As with all new cats, she was kept caged for about six weeks, to give her time to assimilate the new smells and the human and feline visitors. Once her cage was opened, other cats promptly moved in. She wasn’t very happy about that, but shifted her base of operations to an adjacent cage.  She has been discovered to be a chick-aholic;  offerings of chicken-breast are greeted with great eagerness, and she has no hesitation about pushing other larger cats aside if she thinks they have a choice morsel. Providers of tidbits need to guard their fingers; she has sharp teeth, and doesn’t distinguish between chicken and the hand that offers it. And she’s very vocal about her appreciation, greeting each mouthful with loud Nom-nom-noms...

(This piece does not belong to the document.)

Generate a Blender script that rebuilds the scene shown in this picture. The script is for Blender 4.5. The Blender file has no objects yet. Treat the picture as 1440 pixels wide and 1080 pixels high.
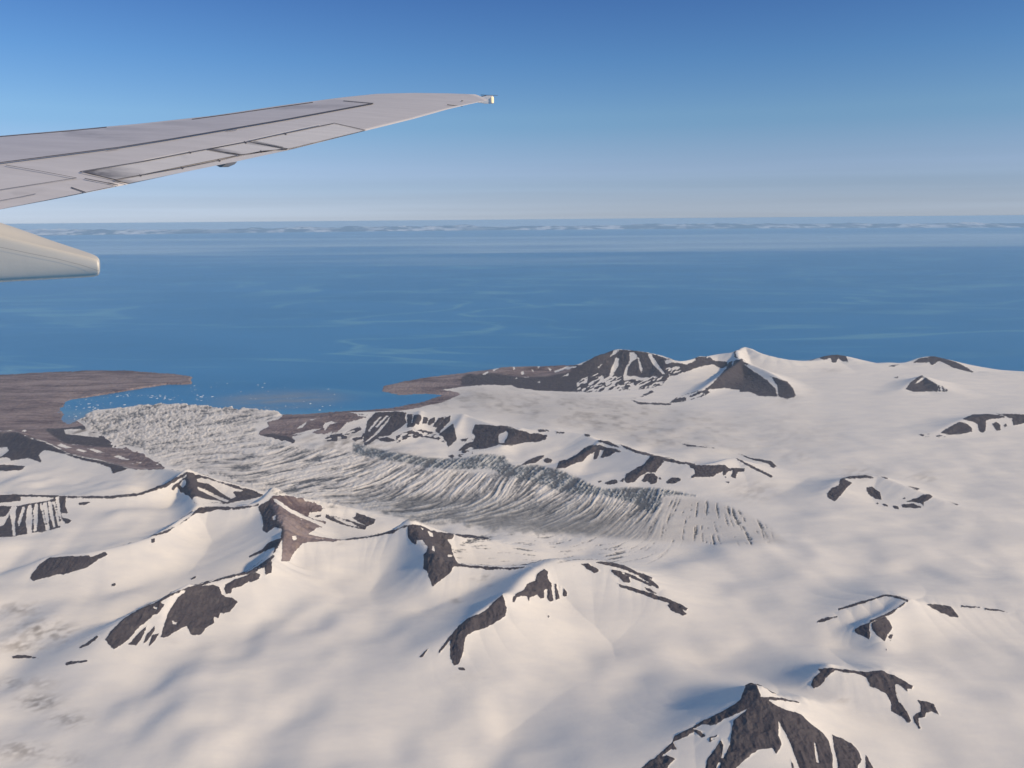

Since emerging from her cage, she’s put on a bit of weight, and is looking good. We’ve been pleased to see her out and about a bit more; she’s discovered the cage-tops and the runways that connect them, and has started to explore her way into the back courtyard.  She’s an amusing contrast to our other Bengal, Dandelion, who is twice her size, and as sedentary as she is active. In true Bengal style, she is not very social with other cats; with humans, if food is not on offer, she will occasionally sit beside an offered lap, but not on it.  If there's food, all bets are off!
Nom nom nom...    BC
Losing a home is tough for any cat – and you can’t tell them it was all their own fault. All we can do is offer her an alternative home, and as much love as she will allow us to give.